Replacing the walls is a small part of restoring the Coffey Park neighborhood, where more than 1,500 homes burned 17 months ago in the Tubbs fire. But there was nothing small about the $450,000 price tag, especially when it looked as if the cost would fall on 42 adjacent property owners, compounding their own rebuilding efforts.

Instead, the 8-foot sound barriers are a concrete example of a homegrown effort to fill some of the gaps between insurance coverage and government disaster relief.

The cost was covered by AshBritt Environmental, a Florida company that worked on debris removal in Sonoma County, working through the Rebuild North Foundation.

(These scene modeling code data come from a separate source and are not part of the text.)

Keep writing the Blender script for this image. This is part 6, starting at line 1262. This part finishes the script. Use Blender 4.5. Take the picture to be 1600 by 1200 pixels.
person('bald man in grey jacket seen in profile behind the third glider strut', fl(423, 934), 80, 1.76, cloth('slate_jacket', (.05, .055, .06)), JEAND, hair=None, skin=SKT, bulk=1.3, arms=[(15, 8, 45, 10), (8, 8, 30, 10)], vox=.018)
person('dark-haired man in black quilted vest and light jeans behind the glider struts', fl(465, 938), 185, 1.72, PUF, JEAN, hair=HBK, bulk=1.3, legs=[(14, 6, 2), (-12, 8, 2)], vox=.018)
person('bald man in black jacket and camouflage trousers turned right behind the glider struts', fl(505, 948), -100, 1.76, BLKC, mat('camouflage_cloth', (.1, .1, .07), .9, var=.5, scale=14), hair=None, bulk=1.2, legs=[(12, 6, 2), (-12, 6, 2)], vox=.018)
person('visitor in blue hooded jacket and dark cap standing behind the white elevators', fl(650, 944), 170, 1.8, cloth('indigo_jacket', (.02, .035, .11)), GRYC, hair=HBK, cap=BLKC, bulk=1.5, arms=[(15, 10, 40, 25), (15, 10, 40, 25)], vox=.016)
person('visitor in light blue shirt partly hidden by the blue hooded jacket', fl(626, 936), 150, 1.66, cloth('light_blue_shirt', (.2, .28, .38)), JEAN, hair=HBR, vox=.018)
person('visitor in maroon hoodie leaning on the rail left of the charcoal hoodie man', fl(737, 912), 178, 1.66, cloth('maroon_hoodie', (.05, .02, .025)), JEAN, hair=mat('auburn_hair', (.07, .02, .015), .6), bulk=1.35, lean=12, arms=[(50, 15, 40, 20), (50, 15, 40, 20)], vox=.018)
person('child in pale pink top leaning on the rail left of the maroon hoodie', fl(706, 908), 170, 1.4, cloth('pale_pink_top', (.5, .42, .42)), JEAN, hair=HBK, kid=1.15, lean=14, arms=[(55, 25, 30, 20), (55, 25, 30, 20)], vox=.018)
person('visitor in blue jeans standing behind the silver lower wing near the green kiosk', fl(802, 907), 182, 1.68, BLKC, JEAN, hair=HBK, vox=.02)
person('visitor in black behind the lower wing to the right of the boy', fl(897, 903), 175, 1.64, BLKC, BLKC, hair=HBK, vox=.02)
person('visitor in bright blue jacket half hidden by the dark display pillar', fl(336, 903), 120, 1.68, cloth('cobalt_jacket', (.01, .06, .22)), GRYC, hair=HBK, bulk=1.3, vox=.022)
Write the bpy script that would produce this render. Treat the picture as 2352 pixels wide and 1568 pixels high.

Rebuild, a charitable organization formed while the 2017 fires were still burning, connected AshBritt with the Coffey Strong neighborhood group. The company’s donation was routed through Rebuild, which also arranged for free legal assistance with the paperwork required for the wall and for the 42 affected property owners. The Hopper Avenue walls should be finished by the end of April.

Rebuild, which has raised $3.1 million to date for fire relief in Sonoma, Lake and Napa counties, also is replacing a mile of perimeter fence in the Larkfield-Mark West Springs neighborhood, preparing to roll out a small grant program for neighborhood groups and working to arrange discounts for furnishing rebuilt homes and amenities such as solar panels, a strategy recommended by officials in Houston, which is in the midst of rebuilding thousands of homes lost to Hurricane Harvey in 2017.

Looking ahead, Rebuild is starting to focus on October, the second anniversary of the North Bay fires, when insurance coverage for temporary rental housing will begin to expire, and to 2020, when new state building codes will take effect, pushing up rebuilding costs.

On Thursday and Friday, the foundation is hosting representatives from Paradise and Malibu, communities devastated by wildfires in 2018, to share some of the lessons learned here about organizing neighborhoods, arranging for legal aid, delivering mental health services, navigating the rebuilding process, supporting schools and establishing foundations after a wildfire.

Rebuilding is a long haul, but each new house, each new wall gets us closer to whole. Still Sonoma Strong.